Ob ein solches Ziel durch solche Mittel erreichbar ist, ist umstritten. Fakt ist jedoch, dass es während Trumps Amtszeit im Iran zu fast wöchentlichen Proteste von Arbeiter*innen, Lehrer*innen und anderen Berufsgruppen und in den Jahren 2017 und 2019 sogar zweimal zu aufstandsähnlichen Massenprotesten kam. Beim letzten dieser Proteste, ausgelöst durch die massive Erhöhung des Benzinpreises im November 2019, wurden nach Angaben der Nachrichtenagentur Reuters etwa 1.500 Teilnehmer*innen getötet. Viele hochrangige iranische Militärs und Regierungsbeamte geben inzwischen zu, dass die Proteste von 2019 zeitweise so schwer waren, dass sie zu einer Revolution hätten führen können.

Erhöhung des Benzinpreises führte im November 2019 zu landesweiten Protesten
Erhöhung des Benzinpreises im Iran führte im November 2019 zu landesweiten Protesten

Die Sanktionen

Drei Monate nach der Aufkündigung des Atomabkommens wurde im August 2018 der Handel mit dem Iran in folgenden Bereichen unter Strafe gestellt:

  • Erdöl, Erdgas und petrochemische Erzeugnisse,
  • Fahrzeugindustrie,
  • Erwerb von US-Dollar durch die iranische Regierung,
  • Handel mit Gold oder Edelmetallen,
  • Verkauf, Lieferung oder Transfer von Graphit, Metallen wie Aluminium oder Stahl, Kohle und Software zur Integration industrieller Prozesse aus dem oder in den Iran,
  • bedeutende Transaktionen mit der iranischen Währung Rial sowie die Aufrechterhaltung größerer Vermögen und Konten außerhalb des iranischen Hoheitsgebiets,
  • Kauf, Zeichnung oder Vereinfachung der Ausgabe iranischer Staatsanleihen.

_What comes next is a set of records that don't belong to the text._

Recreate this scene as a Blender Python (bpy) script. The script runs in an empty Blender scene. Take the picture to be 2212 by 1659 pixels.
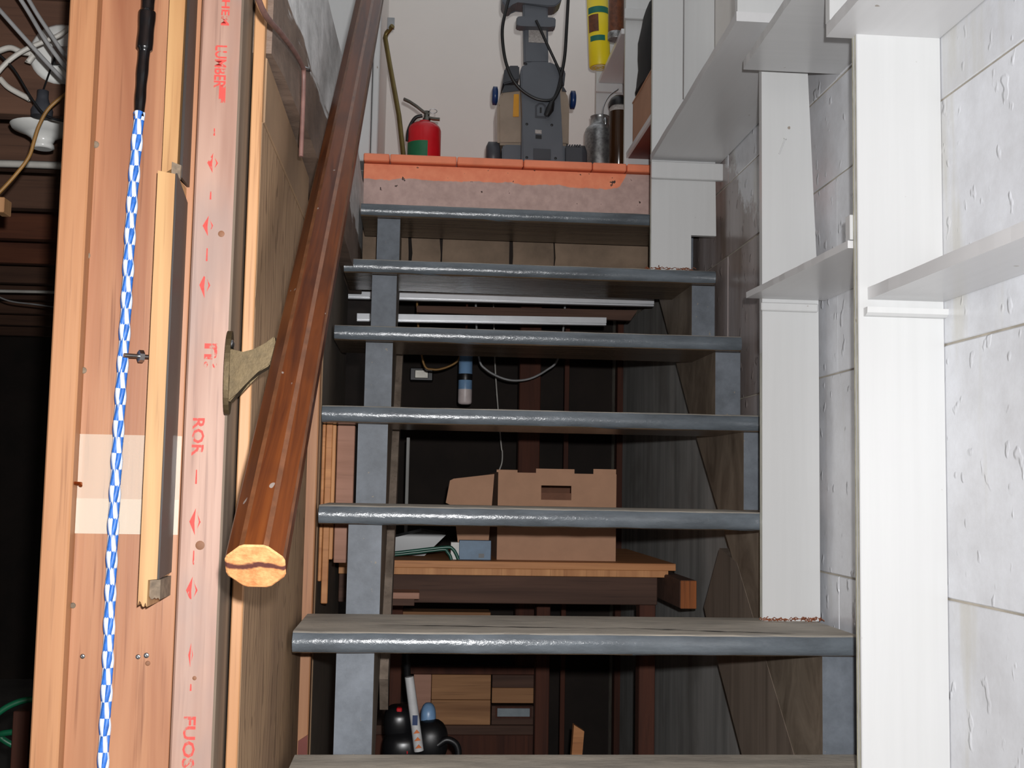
import bpy, bmesh, math, random
from mathutils import Vector, Matrix
random.seed(7)
sc = bpy.context.scene
COL = sc.collection

# ------------------------------------------------------------------ camera
F, CX, CY = 2500.0, 1106.0, 829.5           # focal length and centre in pixels of the 2212 x 1659 frame
EYE = Vector((0, 0, 1.0944))
YAW, PITCH, ROLL = 0.081, 0.0878, 0.0187
fw = Vector((math.sin(YAW)*math.cos(PITCH), math.cos(YAW)*math.cos(PITCH), math.sin(PITCH)))
r0 = Vector((math.cos(YAW), -math.sin(YAW), 0)); u0 = r0.cross(fw)
rt = math.cos(ROLL)*r0 + math.sin(ROLL)*u0; up = -math.sin(ROLL)*r0 + math.cos(ROLL)*u0
cd = bpy.data.cameras.new('camera'); cam = bpy.data.objects.new('camera', cd); COL.objects.link(cam)
cd.sensor_fit = 'HORIZONTAL'; cd.sensor_width = 36.0; cd.lens = F/2212.0*36.0
cd.clip_start = 0.02; cd.clip_end = 60
cam.matrix_world = Matrix(((rt.x, up.x, -fw.x, EYE.x), (rt.y, up.y, -fw.y, EYE.y), (rt.z, up.z, -fw.z, EYE.z), (0, 0, 0, 1)))
sc.camera = cam
# ------------------------------------------------------------------ world, flash, exposure
w = bpy.data.worlds.new('world'); sc.world = w; w.use_nodes = True
w.node_tree.nodes['Background'].inputs[0].default_value = (0.95, 0.97, 1.0, 1)
w.node_tree.nodes['Background'].inputs[1].default_value = 0.60  # even fill added to brighten the landing, standing for no seen source
fl = bpy.data.lights.new('camera_flash', 'POINT'); fl.energy = 178; fl.shadow_soft_size = 0.012; fl.color = (1.0, 0.995, 0.995)
flo = bpy.data.objects.new('camera_flash', fl); COL.objects.link(flo)
flo.location = EYE + rt*0.030 + up*0.062 - fw*0.01
sc.view_settings.view_transform = 'Standard'; sc.view_settings.look = 'None'
sc.view_settings.exposure = 0.0; sc.view_settings.gamma = 1.0; sc.view_settings.use_curve_mapping = False

# pixel of the photograph -> point of the place, on a plane whose position is known
def _ray(px, py): return fw + rt*((px-CX)/F) + up*((CY-py)/F)
def AY(px, py, y): d = _ray(px, py); return EYE + d*(y/d.y)
def AX(px, py, x): d = _ray(px, py); return EYE + d*(x/d.x)
def AZ(px, py, z): d = _ray(px, py); return EYE + d*((z-EYE.z)/d.z)

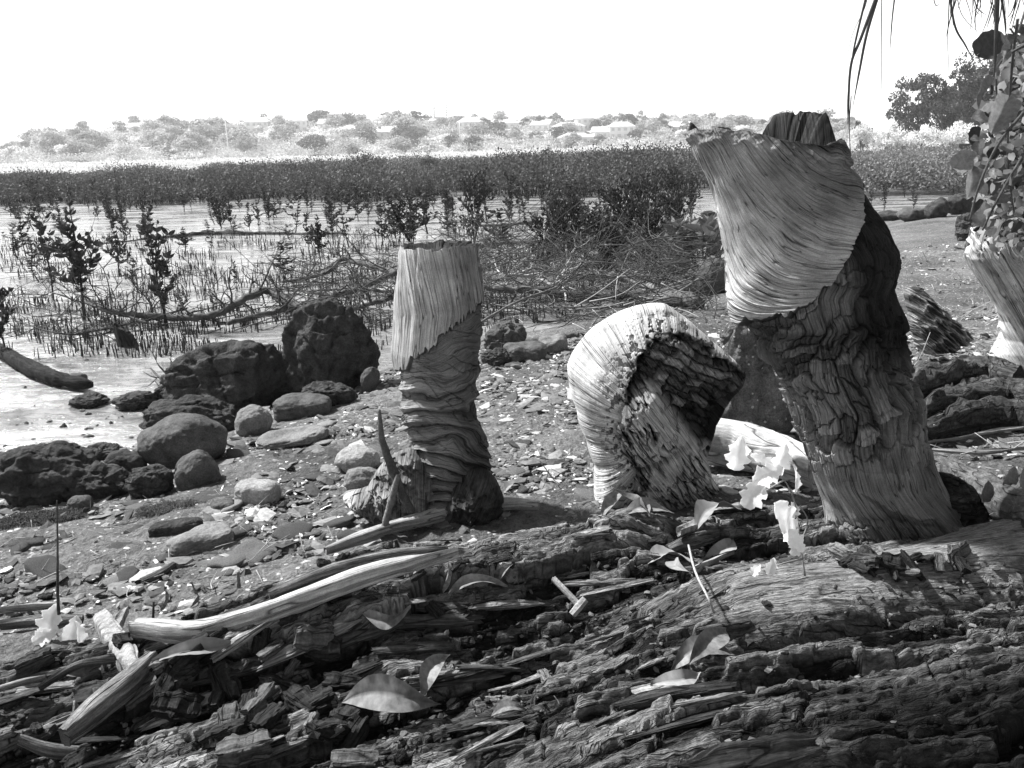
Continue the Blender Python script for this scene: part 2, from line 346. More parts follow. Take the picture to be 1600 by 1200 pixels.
# ---- beach sheet
def beach_mat():
    m, t, b = NM('beach_gravel'); ob = node(t, 'ShaderNodeTexCoord').outputs['Object']
    n1 = noise(t, ob, 1.6, 5, .6); n2 = noise(t, ob, 30, 6, .7); n3 = noise(t, ob, 190, 4, .7)
    vo = node(t, 'ShaderNodeTexVoronoi', Scale=70.0); t.links.new(ob, vo.inputs['Vector'])
    k = mth(t, 'MULTIPLY', mapr(t, n1, .35, .65, .09, .2), mapr(t, n2, .3, .7, .5, 1.5)); k = mth(t, 'MULTIPLY', k, mapr(t, n3, .3, .7, .55, 1.5))
    sepc = node(t, 'ShaderNodeSeparateColor'); t.links.new(vo.outputs['Color'], sepc.inputs[0])
    spk = mth(t, 'MULTIPLY', mth(t, 'GREATER_THAN', sepc.outputs[0], .90), mth(t, 'LESS_THAN', vo.outputs['Distance'], .36))
    k = mth(t, 'ADD', k, mth(t, 'MULTIPLY', spk, .42))
    h = mth(t, 'ADD', mth(t, 'MULTIPLY', n2, 2.0), n3); h = mth(t, 'ADD', h, mth(t, 'MULTIPLY', vo.outputs['Distance'], -.8))
    finish(t, b, k, h, .012, 1.0, .9); return m
M['beach'] = beach_mat()
bx = np.concatenate([np.linspace(-9, -3, 60)[:-1], np.linspace(-3, 4, 520), np.linspace(4, 40, 220)[1:]])
by = np.concatenate([np.geomspace(.3, 9, 620)[:-1], np.geomspace(9, 70, 150)]); BX, BY = np.meshgrid(bx, by)
BZ = beach_h(BX, BY); on = ss(-.1, .5, shore_d(BX, BY)); near = np.exp(-BY/7)
BZ = BZ+on*(.02*fbm(BX*3, BY*3, 0, 4, 11)+near*(.014*np.abs(fbm(BX*14, BY*14, 0, 4, 12))+.006*fbm(BX*45, BY*45, 0, 2, 13)))
o = link('beach', mesh('beach', np.stack([BX, BY, BZ], -1).reshape(-1, 3), gridf(len(by), len(bx))), None, M['beach']); tag(o, kind='structure')
# ---- mud flat: one sheet to the horizon
def mud_mat():
    m, t, b = NM('wet_mud'); ob = node(t, 'ShaderNodeTexCoord').outputs['Object']
    n1 = noise(t, ob, 1, 5, .65, (.6, 2.2, 1)); n2 = noise(t, ob, 1, 6, .7, (7, 16, 7)); n3 = noise(t, ob, 1, 4, .7, (50, 90, 50))
    wet = mapr(t, mth(t, 'ADD', n1, mth(t, 'MULTIPLY', mth(t, 'SUBTRACT', n2, .5), .9)),  .40, .56, 0, 1)
    k = mth(t, 'MULTIPLY', mapr(t, wet, 0, 1, .22, .15), mapr(t, n2, .32, .62, .25, 1.5)); k = mth(t, 'MULTIPLY', k, mapr(t, n3, .3, .7, .75, 1.25))
    h = mth(t, 'ADD', mth(t, 'MULTIPLY', n2, 1.0), mth(t, 'MULTIPLY', n3, .25))
    h = mth(t, 'MULTIPLY', h, mapr(t, wet, 0, 1, 1.0, .15))
    finish(t, b, k, h, .010, .7, mapr(t, wet, 0, 1, .5, .05)); b.inputs['Specular IOR Level'].default_value = .7; b.inputs['IOR'].default_value = 1.75
    return m
M['mud'] = mud_mat()
mx_ = np.concatenate([-np.geomspace(900, 12, 30), np.linspace(-12, 12, 300)[1:-1], np.geomspace(12, 900, 30)])
my_ = np.concatenate([[-5, -1], np.geomspace(1, 30, 420), np.geomspace(30, 1500, 60)[1:]]); X, Y = np.meshgrid(mx_, my_)
Z = .006*fbm(X*1.1, Y*2.2, 0, 4, 21)*np.exp(-np.abs(Y)/25)
o = link('mud_flat', mesh('mud_flat', np.stack([X, Y, Z], -1).reshape(-1, 3), gridf(len(my_), len(mx_))), None, M['mud']); tag(o, kind='structure')
# ============================================================ the stumps
def loft(name, rows, Y0, ratio, na, nt_, disp, top, mat, parent=None, lean=0.0, smoothk=3, noff=0.0):
    """closed body of revolution-like shape from silhouette rows (py, left px, right px); disp -> (radial, tone, u, v); top(a, px)->(rim dz, hollow depth)"""
    rows = np.array(rows, float); py = np.interp(np.linspace(0, 1, nt_), np.linspace(0, 1, len(rows)), rows[:, 0])
    py = rows[0, 0]+(rows[-1, 0]-rows[0, 0])*np.linspace(0, 1, nt_)
    l = np.interp(py, rows[:, 0], rows[:, 1]); r = np.interp(py, rows[:, 0], rows[:, 2])
    ker = np.hanning(2*smoothk+3)[1:-1]; ker /= ker.sum()
    sm = lambda q: np.convolve(np.pad(q, smoothk, mode='edge'), ker, 'valid')
    l, r = sm(l), sm(r); a = np.arange(na)/na*2*np.pi
    Yr = Y0+lean*(rows[-1, 0]-py)/(rows[-1, 0]-rows[0, 0])
    Lp = np.array([on_y(l[i], py[i], Yr[i]) for i in range(nt_)]); Rp = np.array([on_y(r[i], py[i], Yr[i]) for i in range(nt_)])
    C = (Lp+Rp)/2; hw = np.linalg.norm(Rp-Lp, axis=1)/2; ratio = np.broadcast_to(ratio, (nt_,)) if np.ndim(ratio) == 0 else np.interp(py, [p[0] for p in ratio], [p[1] for p in ratio])
    A, PY = np.meshgrid(a, py); PX = (l+(r-l)/2)[:, None]+((r-l)/2)[:, None]*np.cos(A)
    rr_ = hw[:, None]; W0 = np.stack([C[:, 0:1]+rr_*np.cos(A), C[:, 1:2]-rr_*ratio[:, None]*np.sin(A), C[:, 2:3]+0*A-CAMZ], -1) @ RM
    fr_ = ss(-.15, .15, np.sin(A)); PXo, PYo = PX, PY; PX = PX*(1-fr_)+fr_*(800-F*W0[..., 0]/W0[..., 2]); PY = PY*(1-fr_)+fr_*(600+F*W0[..., 1]/W0[..., 2])
    d, tone, u, v = disp(PX, PY, A, C[:, 2][:, None]+0*A, hw[:, None]+0*A)
    rad = hw[:, None]
    V = np.empty((nt_, na, 3)); V[..., 0] = C[:, 0:1]+(rad+d)*np.cos(A); V[..., 1] = C[:, 1:2]-(rad*ratio[:, None]+d)*np.sin(A); V[..., 2] = C[:, 2:3]
    dz, hol = top(a, PXo[0]); tt = np.linspace(0, 1, nt_)[:, None]
    V[..., 2] += dz[None]*(1-ss(0, .3, tt))
    # cap
    nc = 40; caps = []; ct = []; ctr = V[0].mean(0)
    for k in range(1, nc+1):
        s = 1-k/(nc+.5); q = ctr+(V[0]-ctr)*s
        q[:, 2] = ctr[2]+(V[0][:, 2]-ctr[2])*s**1.5
        n = fbm(q[:, 0]*22, q[:, 1]*22, 0, 4, 5)
        q[:, 2] -= hol*ss(0, .45, 1-s)*(1+.6*n)-.010*n*ss(0, .1, 1-s); caps.append(q); ct.append(np.full(na, 0)+.032+.02*n)
    capV = np.array(caps[::-1]); V = np.concatenate([capV, V]); tn = np.concatenate([np.array(ct[::-1]), tone])
    cu = capV[..., 0]; cv = capV[..., 1]; uv = np.stack([np.concatenate([cu, u]), np.concatenate([cv, v])], -1)
    f = gridf(len(V), na, True)
    me = mesh(name, V.reshape(-1, 3), f, uv.reshape(-1, 2), {'tone': tn.ravel()})
    return link(name, me, parent, mat)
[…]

Es lag auf der Hand, dass dies praktisch auch ein Verbot jeglicher ausländischen Investitionen bedeuteten – und das in einer Zeit, in der der Investitionsbedarf im iranischen Erdöl- und Gassektor auf etwa 150 Milliarden US-Dollar geschätzt wurde. Zudem unterbrachen die Sanktionen Geld- und Währungstransaktionen des Iran mit dem Ausland.

Die Haltung der EU, Chinas und Russlands

Nach dem Ausstieg der USA aus dem Atomdeal kündigten die anderen an dem Abkommen beteiligten Länder (Deutschland, Frankreich, Großbritannien, China und Russland) an, weiter zum JCPOA zu stehen. Gleichzeitig warnten sie den Iran, gegen die Vereinbarungen zu verstoßen. Um den Druck der Sanktionen auf den Iran zu reduzieren, rief die EU auf Initiative Deutschlands, Frankreichs und Großbritanniens das Programm „Instrument Support of Trade Exchanges“ (INSTEX) ins Leben. Ziel war die Gewährleistung finanzieller Transaktionen zwischen Europa und dem Iran. Doch die Angst vor der Strafe der USA machte dieses Instrument wirkungslos – nur eine einzige medizinische Warenlieferung der EU an den Iran im März 2020 wurde bekannt.

Auch China und Russland, die von den Sanktionen gegen den Iran am meisten profitieren, sind durch ihre wirtschaftlichen Beziehungen zu den USA an die Sanktionen gebunden. China etwa bezahlt im Iran gekauftes Erdöl nicht in harten Währungen, sondern mit Waren.